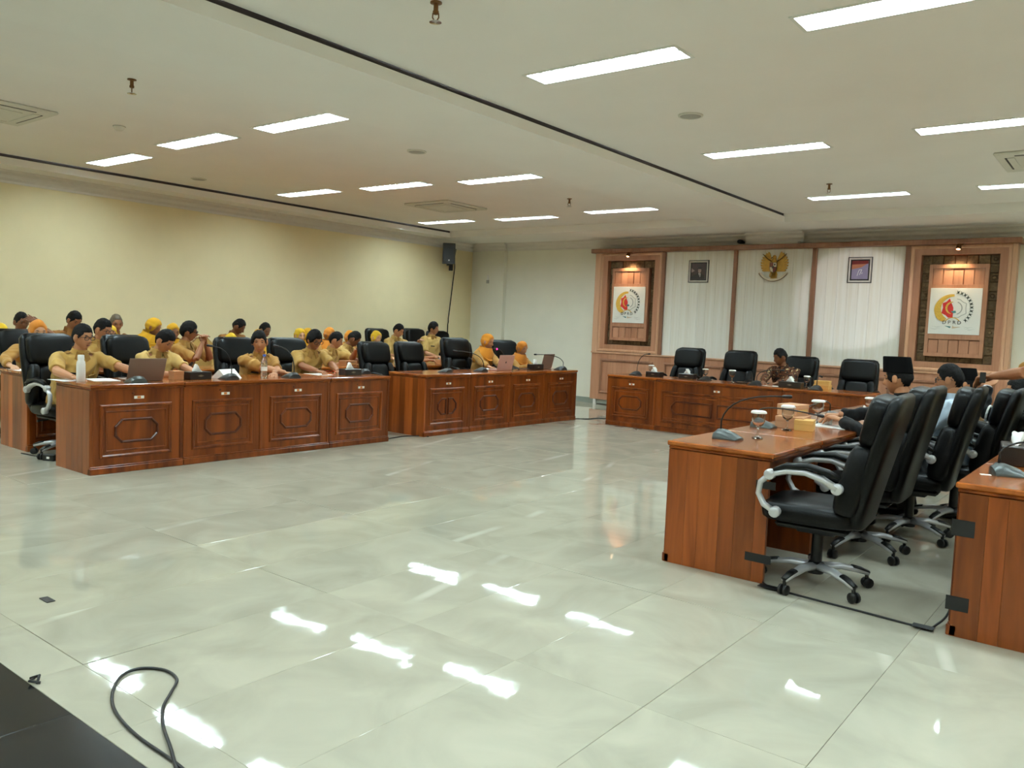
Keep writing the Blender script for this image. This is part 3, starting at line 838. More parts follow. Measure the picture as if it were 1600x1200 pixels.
# wall loudspeaker in the corner, with its cable
t = thing('wall_speaker', 'black loudspeaker on a bracket in the corner of the room', 'loudspeaker', (-11.42, 12.38, 2.64), R(45))
sp = MB()
prof = [(-.12, -.11), (.12, -.11), (.13, 0), (.08, .13), (-.08, .13), (-.13, 0)]
sp.loft([[(x, y, 0) for x, y in prof], [(x, y, .41) for x, y in prof]]).build('cabinet', 'black_plastic', t)
MB().box(-.11, .11, -.118, -.108, .03, .38, c=.004).build('grille', 'black_plastic', t)
MB().box(-.015, .015, -.121, -.116, .05, .08, c=.004).build('badge', 'silver', t)
t2 = MB().box(-.03, .03, .1, .3, -.02, .03, c=.004).box(.02, .10, .16, .30, -.12, .12, c=.006); t2.build('bracket', 'black_plastic', t)
tag(MB().tube([(-11.72, 12.92, 3.0), (-11.73, 12.9, 2.85), (-11.72, 12.9, 2.6), (-11.735, 12.84, 2.0), (-11.73, 12.77, 1.52), (-11.70, 12.74, 1.46), (-11.73, 12.76, 1.4), (-11.72, 12.75, 1.1)], .011, 6).build('speaker_cable', 'black_plastic', smooth=180), 'black cable dropping down the wall below the corner loudspeaker', 'cable')
t = thing('remote_holder', 'small white controller fixed to the pilaster beside the corner', 'controller', (-11.2, YB - .1, 2.33))
MB().box(-.025, .025, -.025, 0, 0, .16, c=.005).build('body', 'white_plastic', t)
MB().box(-.03, .03, -.032, 0, -.02, .05, c=.004).build('holder', 'grille', t)

# made-up ceiling source, added unseen to cast the pale patch under the lavender picture
t = thing('added_projector', 'added ceiling light source, outside the view, for the pale patch on the feature wall', 'added_projector', (1.3, 5.2, 2.86), math.atan2(13.3 - 5.2, -3.66 - 1.3) - math.pi / 2)
MB().box(-.18, .18, -.14, .14, -.06, .06, c=.015).build('case', 'white_plastic', t)
MB().lathe([(0, .14), (.035, .14), (.04, .17), (.034, .17), (.03, .15), (0, .15)], 16, M=Matrix.Rotation(-math.pi / 2, 4, 'X')).build('lens', 'black_plastic', t)
MB().tube([(0, 0, .06), (0, 0, ZC - 2.86)], .02, 10).build('pole', 'white_plastic', t)
ld = bpy.data.lights.new('added_patch_beam', 'SPOT'); ld.energy = 900; ld.color = (.95, .9, 1); ld.spot_size = R(10.5); ld.spot_blend = .35; ld.shadow_soft_size = .03
lo = bpy.data.objects.new('added_patch_beam', ld); COL.objects.link(lo); lo.parent = t
lo.location = (0, .2, 0); lo.rotation_euler = (R(90 - 4.9), 0, 0)

# ------------------------------------------------------------------ desks
def octo(cx, cz, hw, hh, ch):
    return [(cx - hw + ch, cz - hh), (cx + hw - ch, cz - hh), (cx + hw, cz - hh + ch), (cx + hw, cz + hh - ch), (cx + hw - ch, cz + hh), (cx - hw + ch, cz + hh), (cx - hw, cz + hh - ch), (cx - hw, cz - hh + ch)]
def desk(name, loc, rz, W, D, h, panels, ends, label, group, sticker=True, top_over=(.0, .0)):
    """front plane y = 0 facing +y, x from 0 to W, body behind"""
    t = thing(name, label, 'desk', loc, rz, group)
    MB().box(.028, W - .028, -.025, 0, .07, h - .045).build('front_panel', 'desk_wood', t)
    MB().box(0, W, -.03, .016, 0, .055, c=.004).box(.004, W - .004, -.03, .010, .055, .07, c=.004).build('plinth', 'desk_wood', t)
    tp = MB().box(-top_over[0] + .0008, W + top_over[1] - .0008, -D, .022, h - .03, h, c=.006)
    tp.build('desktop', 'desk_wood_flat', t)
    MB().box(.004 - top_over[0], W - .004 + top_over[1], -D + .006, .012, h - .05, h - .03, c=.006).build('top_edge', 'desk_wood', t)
    for side in (0, 1):
        xa, xb = (0, .028) if side == 0 else (W - .028, W)
        if ends[side]:
            ep = t if False else MB().box(xa + .004, xb - .004, -D + .03, -.002, 0, h - .05).build('end_panel', 'desk_wood', t)
            n = 6; wv = [1.0, .7, 1.1, .8, 1.0, .6]; s_ = sum(wv); acc = 0
            for k in range(n):
                a = -.0 - (D - .02) * acc / s_; acc += wv[k]; b = -.0 - (D - .02) * acc / s_
                MB().box(xa, xb, b + .0004, a - .0004, .0, h - .05, c=.0008).build('plank', 'desk_plank', ep)
        else:
            MB().box(xa, xb, -D + .03, 0, 0, h - .05).build('end_panel', 'desk_wood', t)
    MB().box(.028, W - .028, -D + .05, -D + .3, h - .14, h - .05).build('drawer_box', 'desk_wood', t)
    for kind, x0, x1 in panels:
        c = (x0 + x1) / 2; pw = x1 - x0
        MB().box(x0 + .004, x0 + .035, -.001, .008, .07, h - .05, c=.003).build('pilaster', 'desk_wood', t)
        MB().moulding(rect(x0 + .115, x1 - .085, .135, h - .175), 0, .03, .015).build('panel_frame', 'desk_wood', t)
        MB().moulding(rect(x0 + .165, x1 - .135, .19, h - .235), 0, .014, .006).build('panel_inner_frame', 'desk_wood', t)
        cz = h * .47; cc = c + .015
        if kind == 'ring':
            MB().moulding(octo(cc, cz, pw * .235, .108, .065), 0, .022, .016).build('oval_moulding', 'desk_moulding', t)
        elif kind == 'split':
            for s_ in (-1, 1):
                p = octo(cc + s_ * pw * .115, cz, pw * .095, .108, .02)
                hw = pw * .095; cx = cc + s_ * pw * .115; ch = .07
                p = [(cx - hw, cz - .108 + (ch if s_ < 0 else 0)), (cx - hw + (ch if s_ < 0 else 0), cz - .108), (cx + hw - (ch if s_ > 0 else 0), cz - .108), (cx + hw, cz - .108 + (ch if s_ > 0 else 0)), (cx + hw, cz + .108 - (ch if s_ > 0 else 0)), (cx + hw - (ch if s_ > 0 else 0), cz + .108), (cx - hw + (ch if s_ < 0 else 0), cz + .108), (cx - hw, cz + .108 - (ch if s_ < 0 else 0))]
                q = [p[0]]
                for z in p[1:]:
                    if (Vector(z) - Vector(q[-1])).length > 1e-5: q.append(z)
                if (Vector(q[0]) - Vector(q[-1])).length < 1e-5: q.pop()
                MB().moulding(q, 0, .02, .016).build('oval_moulding', 'desk_moulding', t)
        elif kind == 'wide':
            for s_ in (-1, 1):
                cx = cc + s_ * pw * .19; hw = pw * .17; ch = .07
                q = [(cx - hw + (ch if s_ > 0 else 0), cz - .1), (cx + hw - (ch if s_ < 0 else 0) * 0, cz - .1)]
                lo_ = s_ > 0   # chamfer the outer end (local +x is the other way round in the room)
                if lo_: q = [(cx - hw, cz - .1), (cx + hw - ch, cz - .1), (cx + hw, cz - .1 + ch), (cx + hw, cz + .1 - ch), (cx + hw - ch, cz + .1), (cx - hw, cz + .1)]
                else: q = [(cx - hw + ch, cz - .1), (cx + hw, cz - .1), (cx + hw, cz + .1), (cx - hw + ch, cz + .1), (cx - hw, cz + .1 - ch), (cx - hw, cz - .1 + ch)]
                MB().moulding(q, 0, .022, .016).build('oval_moulding', 'desk_moulding', t)
        if sticker:
            s_ = MB().box(c - .05, c + .04, .0, .0025, h - .135, h - .11).build('sticker', 'paper', t)
            MB().box(c - .02, c + .012, .002, .0032, h - .133, h - .112).build('sticker_mark', 'orange_mark', s_)
            MB().lathe([(0, .004), (.009, .003), (.011, 0)], 10, M=Matrix.Translation((c + .05, 0, h - .085)) @ Matrix.Rotation(-math.pi / 2, 4, 'X')).build('keyhole', 'desk_moulding', t)
    return t
HL, HB = .78, .762
XF = -7.06
def left_desk(y0, y1, panels, ends, lab, xf=XF, grp='wooden desks of the front side row'):
    # local x runs from y1 towards y0
    return desk('desk', (xf, y1, 0), -math.pi / 2, y1 - y0, .66, HL, panels, ends, lab, grp)
left_desk(3.23, 4.085, [('ring', 0, .855)], (False, True), 'reddish wooden desk nearest the viewer under the white bottle')
left_desk(4.09, 5.81, [('ring', 0, .86), ('ring', .86, 1.72)], (False, False), 'double wooden desk with the clear water bottle on it')
left_desk(5.815, 6.70, [('ring', 0, .885)], (True, False), 'wooden desk where the person in glasses is writing')
G2 = [7.30, 8.16, 9.01, 9.86, 10.71]
labs = ['wooden desk with a split oval in front of empty chairs', 'wooden desk with a lone microphone before an empty chair', 'wooden desk under the pink laptop', 'last wooden desk of the side row, under the brown laptop']
for k in range(4):
    left_desk(G2[k], G2[k + 1] - .004, [('split' if k == 0 else 'ring', 0, .85)], (k == 3, k == 0), labs[k])
SR = [3.33, 4.35, 5.37, 6.39, 7.41, 8.43, 9.45, 10.47, 11.4]
labs = ['second row wooden desk at the edge of the frame, beside the person in orange', 'second row wooden desk in front of the person leaning in glasses', 'second row wooden desk before the person with clasped hands', 'second row wooden desk hidden behind the person with folded arms', 'second row wooden desk behind the writing person', 'second row wooden desk before the person with a hand on the chin', 'second row wooden desk behind the two empty chairs', 'second row wooden desk under the dark laptop']
for k in range(8):
    left_desk(SR[k], SR[k + 1] - .004, [('ring', 0, SR[k + 1] - SR[k])], (False, k == 0), labs[k], -8.58, 'wooden desks of the second side row')
# head table, facing the viewer (-y): local x runs towards -x
def head_desk(x0, x1, panels, ends, lab):
    return desk('desk', (x1, 10.62, 0), math.pi, x1 - x0, .66, HB, panels, ends, lab, 'wooden desks of the head table')
head_desk(-6.44, -5.61, [('ring', 0, .83)], (False, True), 'narrow head table desk beside the plain wall, before the first empty chair')
head_desk(-5.606, -3.76, [('wide', 0, 1.846)], (False, False), 'wide head table desk with two long panels, in front of the person in batik')
head_desk(-3.756, -2.72, [('wide', 0, 1.036)], (True, False), 'head table desk before the empty chair nearest the people in black')
# facing row on the other side: front towards -x, local x runs towards +y
RY = [4.575, 5.45, 6.32, 7.19, 8.06, 8.93]
labs = ['near wooden desk with taped cable and a plank end', 'wooden desk with paper cartons and covered glasses', 'wooden desk in front of the person in light blue', 'wooden desk before the farther person in a black cap', 'last wooden desk of the row opposite the side wall']
for k in range(5):
    desk('desk', (-2.30, RY[k], 0), math.pi / 2, RY[k + 1] - RY[k] - .003, .655, HB, [('ring', 0, RY[k + 1] - RY[k])], (k == 0, k == 4), labs[k], 'wooden desks of the row with dark chairs')
labs = ['wooden desk cut by the edge of the frame, with a tissue box', 'second wooden desk behind the dark chairs', 'third wooden desk behind the dark chairs', 'farthest wooden desk behind the dark chairs']
for k in range(2):
    y0 = 4.45 + .87 * k
    desk('desk', (-.675, y0, 0), math.pi / 2, .867, .655, HB, [('ring', 0, .867)], (k == 0, False), labs[k], 'wooden desks behind the dark chairs')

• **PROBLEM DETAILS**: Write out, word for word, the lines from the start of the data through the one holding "c=.004).build('holder', 'grille', t)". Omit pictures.

• **ANSWER FOR THE TASK**:
Keep writing the Blender script for this image. This is part 3, starting at line 838. More parts follow. Measure the picture as if it were 1600x1200 pixels.
# wall loudspeaker in the corner, with its cable
t = thing('wall_speaker', 'black loudspeaker on a bracket in the corner of the room', 'loudspeaker', (-11.42, 12.38, 2.64), R(45))
sp = MB()
prof = [(-.12, -.11), (.12, -.11), (.13, 0), (.08, .13), (-.08, .13), (-.13, 0)]
sp.loft([[(x, y, 0) for x, y in prof], [(x, y, .41) for x, y in prof]]).build('cabinet', 'black_plastic', t)
MB().box(-.11, .11, -.118, -.108, .03, .38, c=.004).build('grille', 'black_plastic', t)
MB().box(-.015, .015, -.121, -.116, .05, .08, c=.004).build('badge', 'silver', t)
t2 = MB().box(-.03, .03, .1, .3, -.02, .03, c=.004).box(.02, .10, .16, .30, -.12, .12, c=.006); t2.build('bracket', 'black_plastic', t)
tag(MB().tube([(-11.72, 12.92, 3.0), (-11.73, 12.9, 2.85), (-11.72, 12.9, 2.6), (-11.735, 12.84, 2.0), (-11.73, 12.77, 1.52), (-11.70, 12.74, 1.46), (-11.73, 12.76, 1.4), (-11.72, 12.75, 1.1)], .011, 6).build('speaker_cable', 'black_plastic', smooth=180), 'black cable dropping down the wall below the corner loudspeaker', 'cable')
t = thing('remote_holder', 'small white controller fixed to the pilaster beside the corner', 'controller', (-11.2, YB - .1, 2.33))
MB().box(-.025, .025, -.025, 0, 0, .16, c=.005).build('body', 'white_plastic', t)
MB().box(-.03, .03, -.032, 0, -.02, .05, c=.004).build('holder', 'grille', t)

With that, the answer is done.